Kendi "Kafa Kız" dönemimle gurur duymasam da durumu gençliğime, feminizmi bilmeyişime verip kendimi rahatlatabilirim. Bu benim için bir dönemdi, yaşandı ve bitti.
Eninde sonunda kendimi kendi karakterimle kıstırılmış buldum. Bir gün "erkektir, yapar" dediğim şeyin iş yerinde hergün karşılaştığım ve ilerlememi engelleyen cinsiyetçi tutumla aynı şey olduğunu farkettim. Yıllarca uygunsuz şakaların geçip gitmesine izin verdikten sonra ilk itirazımda Kafa Kız kişiliğimin bana ek kredi getirmediğini fark ettim. Erkeklerin tarafında diğer kadınları eleştirmem beni sokaktaki diğer bir kadından daha ciddiye almalarını sağlamamıştı. Sonunda Kafa Kız olmak bana bir şey kazandırmadı.
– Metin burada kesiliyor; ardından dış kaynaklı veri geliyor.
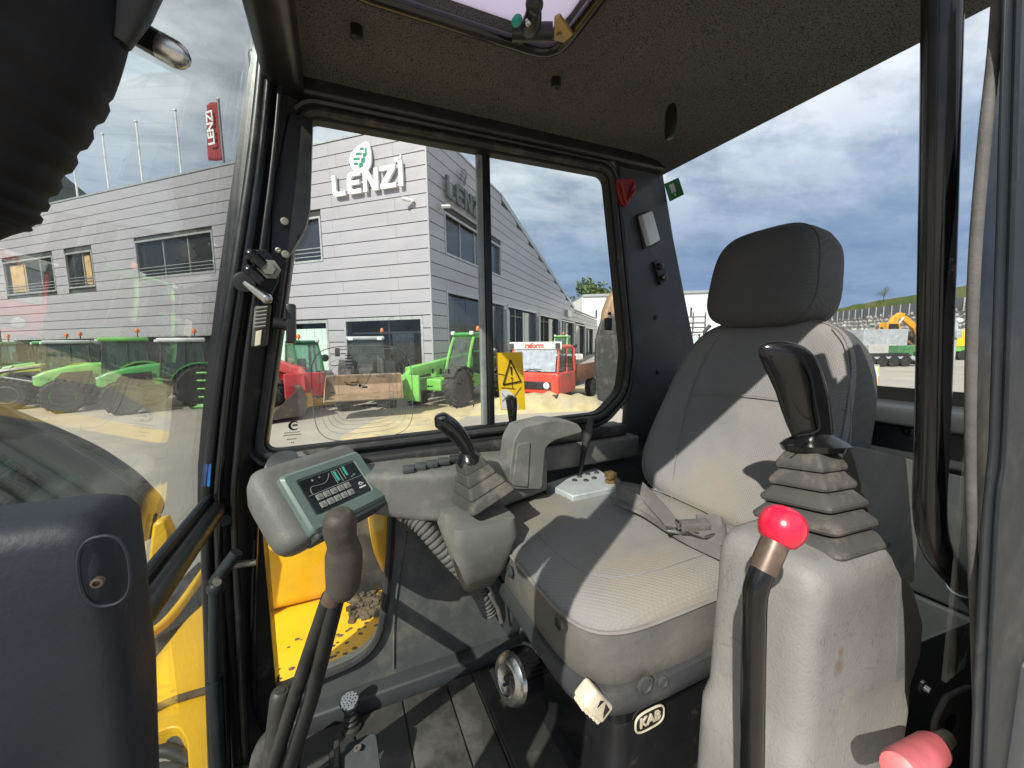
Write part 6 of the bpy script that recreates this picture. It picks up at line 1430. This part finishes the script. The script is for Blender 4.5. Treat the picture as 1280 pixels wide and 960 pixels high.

Şimdi, Kafa Kız evremin üstünden 15 yıl geçtikten sonra, kendimi feminizmin ve eşitliğin güçlü bir savunucusu olarak görüyorum. Twitter'da ne zaman yirmilerinde birinin ataerki adına feminizmi kötülediğini görsem benim görüşlerimi sonraki kuşağa taşıyacak bir platformun olmayışına şükrediyorum. Kendi geçmişime rağmen bu içselleştirilmiş kadın düşmanlığının köklerinin bazı genç kadınlarda çok derinlere indiğinden ve o kadınların hiçbir zaman bundan kurtulamayacaklarından endişeleniyorum.
Lalonde ise her yaştan Kafa Kız'a ulaşmak konusunda daha iyimser. "Cinsiyetçilik, ırkçılık, homofobi ve benzerlerinin sistemik olduğunu göstermenin kişilerin doğru yolu bulmasına yardımcı olabileceğinden umutluyum. Tila Tequila'nın gururlu bir Neo-nazi olmasından, kadınların (Trump için) "beni taciz edebilir" diye bağırmasına kadar bu tavırla mücadelenin en iyi yolunun sosyal adalet hareketlerinin bir grup azınlığı kurban ve tüm beyaz erkekleri düşman olarak göstermek olmadığını anlatmak olduğunu düşünüyorum. Bunun yerine sistemin şikeli olduğunu anlatmalı. Konu bireylerle ilgili değil, sistemle ilgili."